Mainland China Experiencing Slowdown in Wealth Fund Direct Deals

With China experiencing a deceleration in economic growth, heightened geopolitical tensions, and rising risks in the country’s traditional financial sector, wealth fund direct investments have slowed down to a crawl in 2016 compared to 2015.

Direct Transactions into Mainland China by Sovereign Wealth Funds – Billions USD

Source: Sovereign Wealth Fund Transaction Database, Extracted February 7, 2017.

Source: Sovereign Wealth Fund Transaction Database, Extracted February 7, 2017.

Even though there is an abundance of institutional investor capital chasing deals globally, the number of suitable opportunities for these large sovereign investors within China shrunk, as well as deal size. This had required both cash-rich wealth funds and pensions to augment on-the-ground resources across Asia. In reality, overseas wealth funds, at times, are competing against adventurous Canadian pensions, deep-pocketed corporate investors, private equity firms and domestic players when it comes to investing in Chinese emerging companies. Lucrative Chinese initial public offerings are competitive.

While overall direct deals made by wealth funds slightly pulled back in 2016, mainland China suffered a significant reduction in incoming direct sovereign investor capital. According to data from the Sovereign Wealth Fund Transaction Database (SWFTD), wealth funds directly invested US$ 4.05 billion in mainland China in 2016 versus US$ 13.16 billion in 2015. In 2014, the figure was US$ 8.096. The United States was beneficiary for 2016 when it came to direct sovereign fund transactions. However, according to SWFI Compass, an RFP and opportunity tracking service, external fund mandates toward mainland China were in demand by both wealth funds and pensions across the United States.

Realignment

Wealth funds are also realigning their Asia portfolios, seeking to lower exposure toward traditional financial institutions, while trying to identify investments in China’s consumer, technology and real estate sectors. In 2015, HIP China Logistics Investments Ltd., a sovereign wealth enterprise of the Abu Dhabi Investment Council (ADIC), kicked in US$ 750 million more toward its joint venture with Prologis Inc. called Prologis China Logistics Venture. Meanwhile, some sovereign funds were selling bank stocks.
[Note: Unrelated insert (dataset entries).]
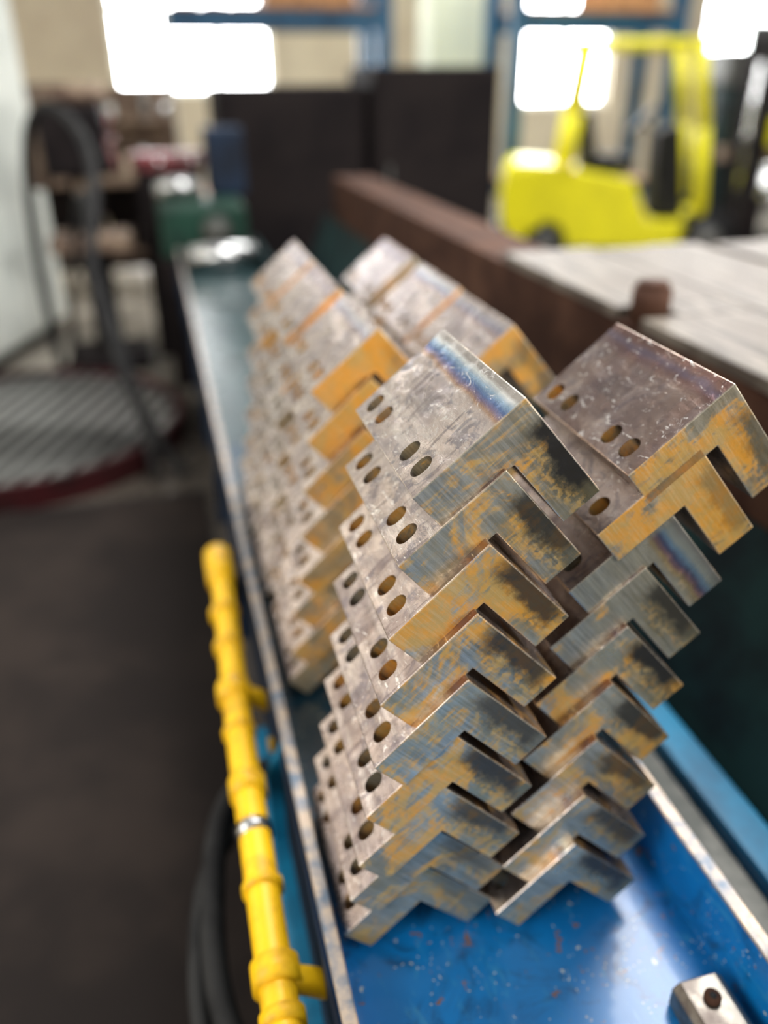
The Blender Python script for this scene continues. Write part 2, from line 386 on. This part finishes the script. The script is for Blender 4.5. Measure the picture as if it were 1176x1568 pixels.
# ---------------------------------------------------------------- far end of bed
dr=empty('steel_roller')
cyl('roller',(.12,4.2,FZ+.07),(.44,4.2,FZ+.07),.062,M_SILV,dr)
cyl('axle',(.095,4.2,FZ+.07),(.47,4.2,FZ+.07),.02,M_GREYP,dr)
for i,x in enumerate((.09,.455)): box('bearing_%d'%i,(x,4.15,FZ),(x+.018,4.25,FZ+.10),M_DKGREEN,dr)
gh=empty('green_machine_head')
box('base',(-.02,4.72,0),(.50,5.3,.72),M_DARK,gh,.01)
box('housing',(.0,4.75,.72),(.47,5.25,1.00),M_GREEN,gh,.03)
cyl('chuck',(.30,4.75,.86),(.30,4.70,.86),.08,M_GREYP,gh)
cyl('spindle',(.30,4.70,.86),(.30,4.64,.86),.03,M_GREYP,gh)
cyl('motor',(.0,5.05,1.06),(.26,5.05,1.06),.055,M_SILV,gh)
box('red_panel',(-.12,5.34,1.12),(.30,5.48,1.22),M_RED,gh,.02)
for i in range(4): cyl('knob_%d'%i,(-.06+i*.1,5.34,1.17),(-.06+i*.1,5.30,1.17),.025,M_SILV if i%2 else M_DRED,gh)
box('blue_tower',(.30,5.1,1.0),(.52,5.32,1.36),M_DARK2,gh,.02)
box('tower_foot',(-.10,5.34,0),(.28,5.48,1.12),M_DARK,gh,.01)
# bench with tools
wb=empty('workbench')
BX0,BX1,BY=-1.0,.25,7.3
box('top',(BX0,BY,.85),(BX1,BY+.6,.9),M_BROWN,wb)
for i,(x,y) in enumerate(((BX0+.02,BY+.02),(BX1-.07,BY+.02),(BX0+.02,BY+.54),(BX1-.07,BY+.54))): box('leg_%d'%i,(x,y,0),(x+.05,y+.05,.85),M_DARK,wb)
box('back_board',(BX0,BY+.58,.9),(BX1,BY+.62,1.55),M_BROWN,wb)
box('shelf',(BX0+.02,BY+.3,1.28),(BX1-.02,BY+.58,1.31),M_BROWN,wb)
for i in range(16):
    x=BX0+.04+i*.073; h=random.uniform(.08,.26); z=1.31 if i%2 else .9
    if i%3: box('tool_box_%d'%i,(x,BY+.32,z),(x+.06,BY+.48,z+h),random.choice([M_BROWN,M_SILV,M_BEIGE,M_DARK,M_BROWN]),wb,.01)
    else: cyl('can_%d'%i,(x+.03,BY+.4,z),(x+.03,BY+.4,z+h),.03,random.choice([M_BROWN,M_SILV,M_WHITE]),wb)
box('lower_shelf',(BX0+.02,BY+.05,.3),(BX1-.02,BY+.56,.33),M_BROWN,wb)
box('lower_back',(BX0+.02,BY+.56,.1),(BX1-.02,BY+.59,.85),M_DARK,wb)
for i in range(6): box('lower_crate_%d'%i,(BX0+.05+i*.19,BY+.1,.33),(BX0+.2+i*.19,BY+.5,.45+.05*(i%3)),[M_BROWN,M_DARK,M_BEIGE][i%3],wb,.01)
# drill press standing behind the pan
dp=empty('drill_press',(-.40,5.35,0))
box('foot',(-.25,-.25,0),(.25,.25,.08),M_DARK,dp,.02)
cyl('column',(0,.1,.05),(0,.1,1.5),.085,M_DARK,dp)
box('table',(-.22,-.25,.72),(.22,.1,.80),M_BROWN,dp,.01)
box('table_arm',(-.08,-.05,.5),(.08,.12,.72),M_DARK,dp,.01)
box('head',(-.17,-.28,1.12),(.17,.28,1.48),M_DARK,dp,.04)
cyl('spindle',(0,-.15,.92),(0,-.15,1.2),.035,M_BROWN,dp)
cyl('pulley_cover',(0,0,1.48),(0,0,1.58),.2,M_BROWN,dp)
box('switch_box',(-.26,-.1,1.05),(-.17,.1,1.32),M_BROWN,dp,.01)
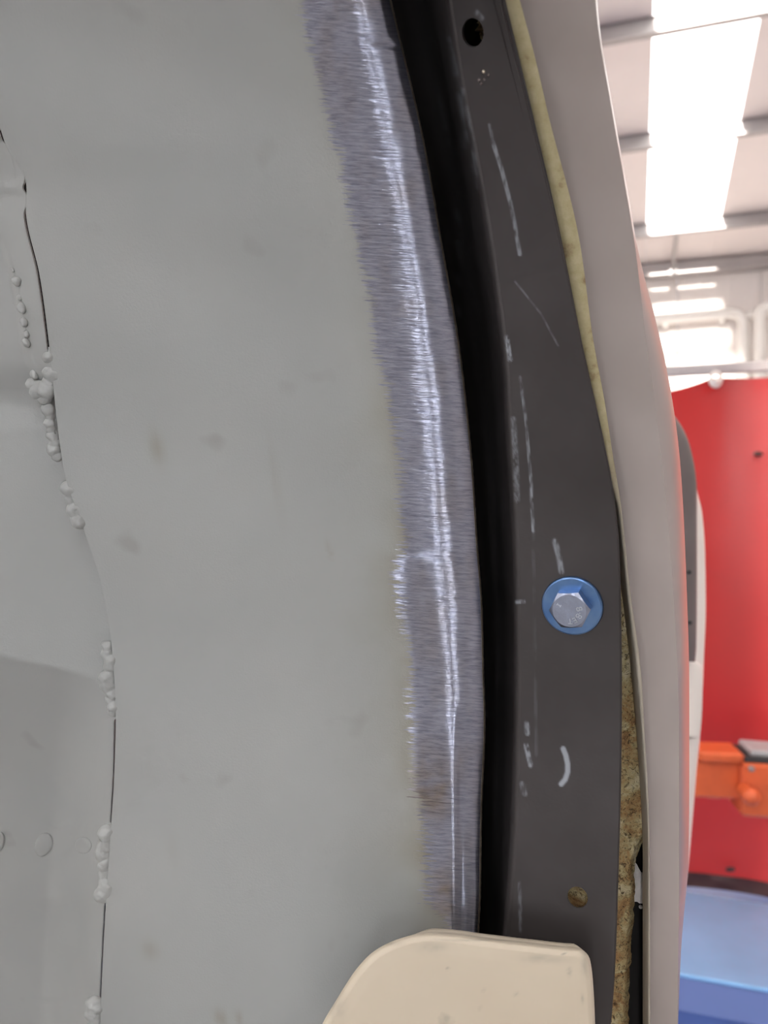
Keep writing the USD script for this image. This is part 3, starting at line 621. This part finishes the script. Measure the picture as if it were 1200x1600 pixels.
# ------------------------------------------------------------------ bare steel flange
rf = np.arange(-490, 2091, 2.2); bf = Yb(rf); Bf, Ef, Ff = cB(rf), cE(rf), cF(rf)
cols, deps = [], []
for s in np.linspace(0, 1, 12)[:-1]:                                   # side of the fold, rising out of the deep gap to the bend
    cols.append(Bf - 14 + (Ef - 5 - Bf + 14) * s); deps.append(bf + .062 + (OFF['E'] + .0032 - .062) * s ** 2.2)
for a in np.linspace(0, 1, 6)[:-1]:                                    # rounded bend
    cols.append(Ef - 5 + 11 * a); deps.append(bf + OFF['E'] + .0032 * (1 - a) ** 2 * 1.0 - .0001 * a)
nflat = 84
for s in np.linspace(0, 1, nflat):
    cols.append(Ef + 6 + (Ff - 3 - Ef - 6) * s); deps.append(bf + OFF['E'] + (OFF['F'] - OFF['E']) * s)
cols.append(Ff - 1); deps.append(bf + OFF['F'] + .0003); cols.append(Ff); deps.append(bf + OFF['F'] + .0010)
FX, FD = np.stack(cols, 1), np.stack(deps, 1)
FYY = np.repeat(rf[:, None], FX.shape[1], 1)
FD += 0.0003 * wav(FX, FYY, 260, 51)
FG = P(FX, FYY, FD)
V, Fq = solid(FG, 0.0025)
pm = m3.Manifold(m3.Mesh(vert_properties=np.ascontiguousarray(V, dtype=np.float32), tri_verts=np.ascontiguousarray(Fq, dtype=np.uint32)))
def flange_at(px, py):
    i = int(np.argmin(abs(rf - py))); Y = float(np.interp(px, FX[i], FD[i])); p = P(px, py, Y)
    j = int(np.argmin(abs(FX[i] - px))); n = grid_normals(FG[max(i - 3, 0):i + 4, max(j - 3, 0):j + 4])[3, 3]
    return p, (n if n[1] < 0 else -n)
def align(n):
    return trimesh.geometry.align_vectors([0, 0, 1], n)
status_holes = []
for (px, py, rad) in ((738.5, 51, 19.5), (902.5, 1402, 15.5)):
    p, n = flange_at(px, py); r = rad / F * p[1]; e_ = np.array([0, 0, EYE]) - p; n = n * .35 + e_ / np.linalg.norm(e_); n /= np.linalg.norm(n)
    cyl = trimesh.creation.cylinder(radius=r, height=.02, sections=40); cyl.apply_transform(align(n)); cyl.apply_translation(p)
    pm = pm - m3.Manifold(m3.Mesh(vert_properties=np.ascontiguousarray(cyl.vertices, dtype=np.float32), tri_verts=np.ascontiguousarray(cyl.faces, dtype=np.uint32)))
mm = pm.to_mesh(); fv, ff = mm.vert_properties[:, :3].astype(float), mm.tri_verts
tm = trimesh.graph.smooth_shade(trimesh.Trimesh(fv, ff, process=True), angle=math.radians(32), facet_minarea=None)
fv, ff = np.array(tm.vertices), np.array(tm.faces)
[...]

For example, in early 2017, according to Hong Kong filings, Qatar Investment Authority (QIA) trimmed 3.84 million H shares of Agricultural Bank of China Ltd. The shares were sold at an average price of HK$ 3.26 per share on January 27, 2017. Post-transaction, the QIA has a 11.99% stake in the Agricultural Bank of China from its previous 12% ownership stake.

Despite these headwinds, mainland China is on track to have more initial public offerings from very large Chinese companies. One example is China Reading (also known as Yuewen Group), China’s biggest online publishing and e-book company. China Reading, which is backed by Chinese giant Tencent Holdings, hopes to raise up to US$ 800 million in a 2017 IPO.